El hecho de que Navas conozca en profundidad Las Mil, siendo una nativa del lugar, forma parte del secreto de un acercamiento inmersivo, que solo el iniciado puede transmitir. No hay ajenidad, lejanía o prejuicio. Los peligros generan temor, es cierto, pero también algo de ese cosquilleo o inquietud tan próximos al deseo y el placer. En los interiores, en el ámbito familiar, la cama es el lugar de encuentro, de diálogo; los cuerpos conviven con un poco de impudicia, pero la tensión nunca pone en juego el tabú. En las calles, el asunto es distinto. Allí algo parecido a un estado de naturaleza, algo primitivo, hace que lo físico asuma una entidad y presencia que se expresa en el deporte, en el deseo, en el sexo. Quedarse en la etiqueta (que, se entiende, muchas veces sirve para encasillar y, en alguna manera, favorecer la difusión) del cine LGBT es perderse parte de la resonante libertad, ética y formal, que caracteriza al cine de Navas. Su mirada nos desafía, pone en cuestión los límites. Los límites del deseo al punto de poner en disputa, en litigio, conceptos tan aparentemente indiscutibles como el de la salud. La mirada política de la cineasta no se construye a partir de discursos ni de lugares comunes: la libertad de elegir qué hacer con nuestras vidas y qué hacer con nuestros cuerpos no tiene límites. O sí, uno solo: no hacer daño al otro.

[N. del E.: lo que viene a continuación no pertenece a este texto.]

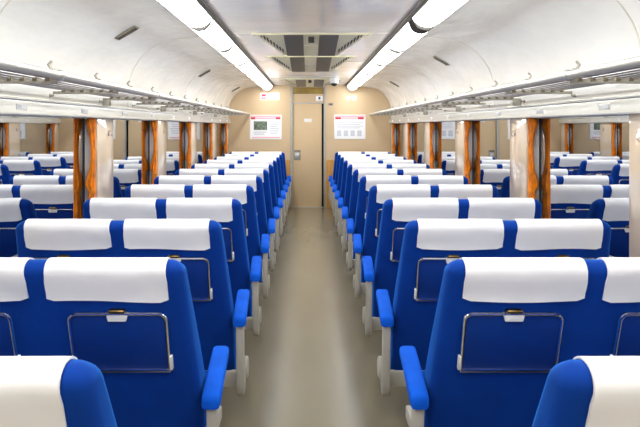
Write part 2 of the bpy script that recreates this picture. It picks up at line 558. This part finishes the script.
for s in (-1, 1):
    t = empty('ceiling_light_strip', (s * 0.83, 4.6, 2.40))
    side_word = 'photo poster' if s < 0 else 'plain poster'
    tag(t, 'long bright fluorescent light strip running along the ceiling towards the %s' % side_word, 'ceiling light', 'ceiling light strips')
    pf = lamp_profile()
    inv = Vector((-s * 0.83, -4.6, -2.40))

    def B(mb, nm, m, **k):
        mb.v = [tuple(Vector(v) + inv) for v in mb.v]
        return mb.build(nm, m, t, **k)
    first = 4.47 if s < 0 else 4.53
    js = [first + 1.31 * k for k in range(-5, 6)]
    ys = [q for q in js if YB + 0.3 < q < YE - 0.3]
    ends = [YB + 0.1] + ys + [YE - 0.10]
    for a, b in zip(ends[:-1], ends[1:]):
        back = [(x, z + 0.02) for x, z in (LOUT, LIN)]
        B(MB().extrude_y([(s * x, z) for x, z in pf + back], a + (0.101 if s > 0 and abs(a - 4.53) < 0.05 else 0.023), b - (0.101 if s > 0 and abs(b - 4.53) < 0.05 else 0.023)), 'diffuser', M['lamp'], sharp=60)
    wide = lamp_profile(bulge=0.071)
    for i, q in enumerate(ys):
        hw = 0.10 if (s > 0 and abs(q - 4.53) < 0.05) else 0.022
        B(MB().extrude_y([(s * x, z) for x, z in wide] + [(s * LOUT[0], LOUT[1] + 0.02), (s * LIN[0], LIN[1] + 0.02)], q - hw, q + hw), 'joint_band', M['band'])
    for q in (ends[0], ends[-1]):
        B(MB().extrude_y([(s * x, z) for x, z in wide] + [(s * LOUT[0], LOUT[1] + 0.02), (s * LIN[0], LIN[1] + 0.02)], q - 0.012, q + 0.009), 'end_cap', M['whiteplastic'])
    B(MB().extrude_y([(s * x, z) for x, z in ((0.703, 2.421), (0.706, 2.400), (0.713, 2.394), (0.732, 2.388), (0.735, 2.40), (0.735, 2.43), (0.703, 2.43))], YB + 0.05, YE - 0.02), 'inner_rail', M['rail_grey'])
    B(MB().extrude_y([(s * x, z) for x, z in ((0.925, 2.352), (0.940, 2.360), (0.940, 2.40), (0.925, 2.40))], YB + 0.05, YE - 0.02), 'outer_rail', M['whiteplastic'])
    B(MB().extrude_y([(s * x, z) for x, z in ((0.735, 2.425), (0.935, 2.386), (0.935, 2.43), (0.735, 2.43))], YB + 0.05, YE - 0.02), 'housing', M['whiteplastic'])

# ================================================================ LUGGAGE RACKS
RZ = 1.835
CLIP = MB().rbox(-0.012, 0.012, -0.014, 0.014, -0.010, 0.011, 0.003, 1).mesh('slat_clip', M['clip'])
for s in (-1, 1):
    t = empty('luggage_rack', (s * 1.6, 4.6, RZ))
    side_word = 'photo poster' if s < 0 else 'plain poster'
    tag(t, 'overhead tubular metal luggage rack above the windows on the %s side' % side_word, 'luggage rack', 'overhead luggage racks')
    inv = Vector((-s * 1.6, -4.6, -RZ))

    def B(mb, nm, m, **k):
        mb.v = [tuple(Vector(v) + inv) for v in mb.v]
        return mb.build(nm, m, t, **k)
    y0, y1 = YB + 0.01, YE - 0.004
    B(MB().tube([(s * 1.19, y0, RZ + 0.004), (s * 1.19, y1, RZ + 0.004)], 0.020, 16), 'front_rail', M['rack'])
    for x in (1.245, 1.305, 1.365, 1.425, 1.485, 1.54):
        B(MB().tube([(s * x, y0, RZ - 0.006), (s * x, y1, RZ - 0.006)], 0.0065, 8), 'slat', M['slat'])
    yb = 2.84 - 5 * 0.91
    k = -5
    while yb < YE - 0.1:
        b = MB()
        b.rbox(*sorted((s * 1.20, s * 1.606)), yb - 0.010, yb + 0.010, RZ - 0.034, RZ - 0.016, 0.003)
        B(b, 'support_bar', M['cream_paint'])
        for x in (1.245, 1.305, 1.365, 1.425, 1.485, 1.54):
            link('slat_clip', CLIP, t, Vector((s * x, yb, RZ - 0.014)) + inv)
        if k % 2 == 0:
            c = MB()
            # clamp ring round the front rail and the bracket arm rising to the wall
            ring = [[(s * 1.19 + math.cos(a) * r, yb + dy, RZ + 0.004 + math.sin(a) * r) for a in [2 * math.pi * q / 14 for q in range(14)]]
                    for r, dy in ((0.0205, -0.018), (0.0275, -0.015), (0.0275, 0.015), (0.0205, 0.018))]
            c.loft(ring, False, False)
            B(c, 'clamp_ring', M['alu'])
            B(MB().prism([(yb - 0.014, RZ - 0.03), (yb + 0.014, RZ - 0.03), (yb + 0.014, RZ - 0.075), (yb - 0.014, RZ - 0.075)], *sorted((s * 1.55, s * 1.607))), 'wall_bracket', M['cream_paint'], bevel=0.003)
        yb += 0.91
        k += 1
    yh = 2.78 - 0.607 * 6
    while yh < YE - 0.2:
        h = MB()
        h.rbox(*sorted((s * 1.185, s * 1.215)), yh - 0.010, yh + 0.010, RZ + 0.016, RZ + 0.034, 0.004)
        h.tube([(s * 1.205, yh, RZ + 0.03), (s * 1.218, yh, RZ + 0.05), (s * 1.205, yh, RZ + 0.066)], [0.008, 0.009, 0.006], 8)
        B(h, 'rail_knob', M['cream_paint'])
        yh += 0.607

# hat hooks and seat number plates under the racks
for s in (-1, 1):
    for k in range(0, 10):
        y = 2.83 + 0.87 * k
        if y > YE - 0.3 or y < 2.6:
            continue
        x = s * 1.607
        t = MB().rbox(*sorted((x, x - s * 0.008)), y - 0.009, y + 0.009, 1.778, 1.800, 0.003)
        t.tube([(x - s * 0.004, y, 1.79), (x - s * 0.018, y, 1.787), (x - s * 0.024, y, 1.796)], [0.004, 0.005, 0.006], 8)
        t.build('hat_hook', M['cream_paint'], WALL[s])
    for k in range(0, 10):
        y = 3.25 + PITCH * k
        if y > YE - 0.3:
            continue
        x = s * 1.566
        pl = MB().rbox(*sorted((x - s * 0.004, x)), y - 0.06, y + 0.06, 1.690, 1.722, 0.0015).build('seat_number_plate', M['whiteplastic'], WALL[s])
        MB().box(*sorted((x - s * 0.0055, x - s * 0.004)), y - 0.05, y - 0.012, 1.697, 1.715).build('plate_mark', M['poster_grey'], pl)

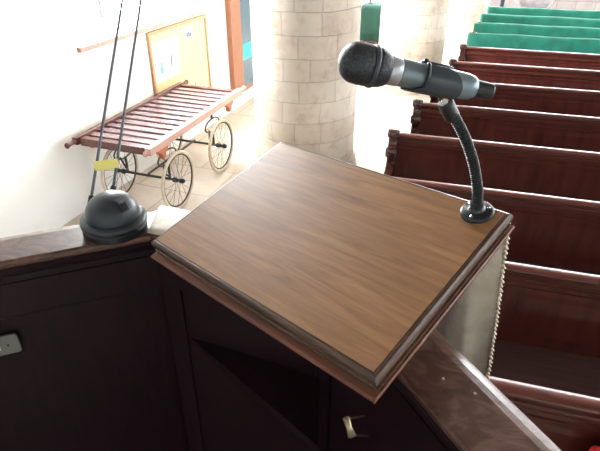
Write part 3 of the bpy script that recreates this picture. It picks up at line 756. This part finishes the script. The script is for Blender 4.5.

Con los personajes, caminamos esos senderos, percibimos su respiración. La cámara en mano nos transporta con ellos. La sensación de libertad (con el peligro que ella conlleva, claro está) nos atraviesa. La mirada de Navas nos sumerge en un mundo en el que impera un modo feliz (¿pero quizá no tan sano?) de elegir el modo en que se quiere vivir. Presente y futuro se encuentran en un lugar donde la juventud manda; los adultos, fuera de campo (o casi) evidencian otra energía, ¿otros valores? Sin caer en el retrato maniqueo o idealizado de una realidad compleja, en Las mil y una no todo es luminoso. Junto a esa corriente liberada de los cuerpos, a esa dinámica del deseo, surge el chisme, el cotilleo, la irresistible tentación de opinar y meterse en la vida del otro, que opera como fuerza contrapuesta, como ancla que impide levantar vuelo. En ese contexto, Las mil y una es, también, una historia de amor. Una historia de amor única. Como único es el universo que retrata. Una película, unas vidas, que solo pueden existir en Las Mil, Corrientes. Y que sólo pueden ser contadas con la sensibilidad y empatía que la muy talentosa Navas posee.